The country faces structural challenges typical of small and remote countries. Its small size and low population limit the development of large-scale economic activities, resulting in a small and undiversified productive base. Its remoteness and insularity increase trade costs and make it more vulnerable to terms-of-trade and climate shocks. In addition, despite a GDP per capita of about $2,400, the country faces significant socio-economic vulnerability due to elevated poverty (15.6% poverty rate at $2.15 per day), income inequality (Gini index of 40.7), and the lack of employment opportunities.

The business environment is hampered by underdeveloped infrastructure, particularly costly and unreliable electricity, and fragile institutions. Public finances are strained by the high cost of public service provision due to a lack of scale in the provision of public goods, compounded by low domestic revenue mobilization, and declining external financing.

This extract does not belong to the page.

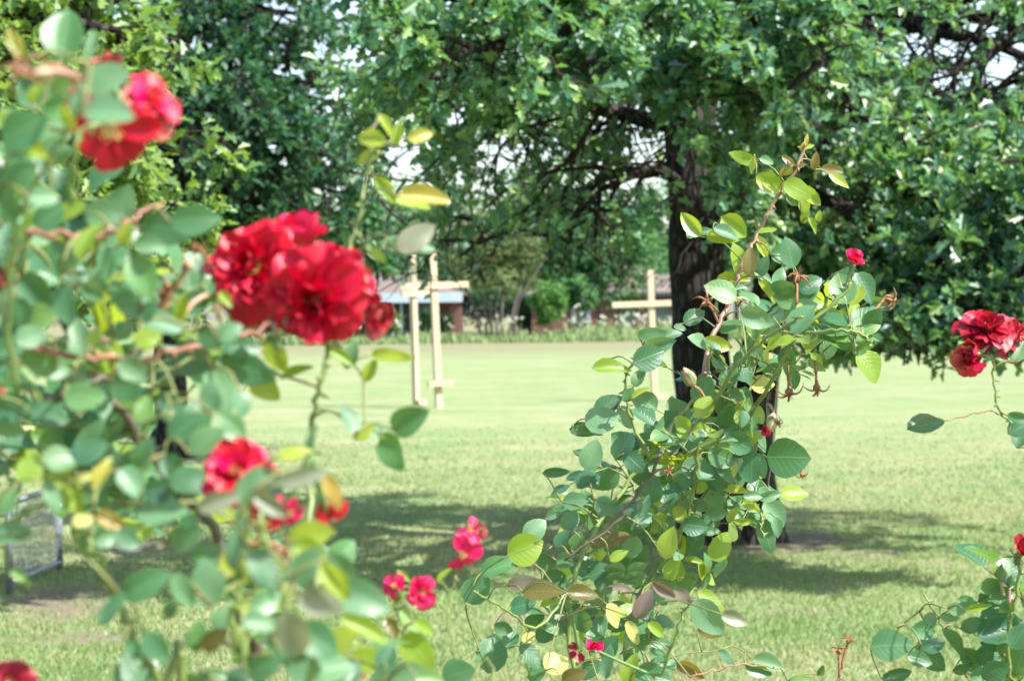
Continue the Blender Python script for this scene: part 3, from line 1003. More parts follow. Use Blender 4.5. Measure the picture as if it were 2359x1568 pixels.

The country’s development has been driven by externally financed public expenditures. To grow sustainably, STP needs to promote a private sector-led growth model focused on improving human capital, infrastructure, and the business environment to unleash its potential for tourism and high-quality, niche agricultural production.

Growth is estimated to have slowed to 0.9% in 2022, constrained by persistent energy shortages coupled with higher food and fuel prices due to the war in Ukraine. Inflation reached 25.5% year-on-year in January 2023, largely reflecting pressure on the price of imported goods (including food), coupled with fuel price adjustments and monetary financing of the fiscal deficit. Fiscal balances are estimated to have deteriorated significantly in 2022. On the revenue side, domestic tax collection was undermined by power outages and delays in the implementation of tax reforms. On the expenditure side, higher spending, mainly driven by the public sector wage bill, election-related overruns, and climate-related emergencies, led to a widening of the non-oil domestic primary deficit to 5.6% of GDP. To contain rising inflationary pressures, the Central Bank tightened monetary policy by raising the benchmark interest rate from 9 to 10% in June 2022 and increasing reserve requirements. Gross international reserves fell sharply to about 1.7 months of next year’s imports before being replenished by a 15 million Euro emergency grant from Portugal.

Growth is expected to recover to 2.1% in 2023 and reach nearly 4% by 2025, driven by higher tourism arrivals and the expansion of infrastructure investment. The economic outlook is subject to considerable uncertainty and downside risks. Delays in the implementation of urgent reforms could further undermine the government’s fiscal position and foreign exchange reserves. In addition, reduced availability of external financing, continued disruptions in global supply chains, and climate-related events could weaken STP’s growth prospects and further exacerbate poverty.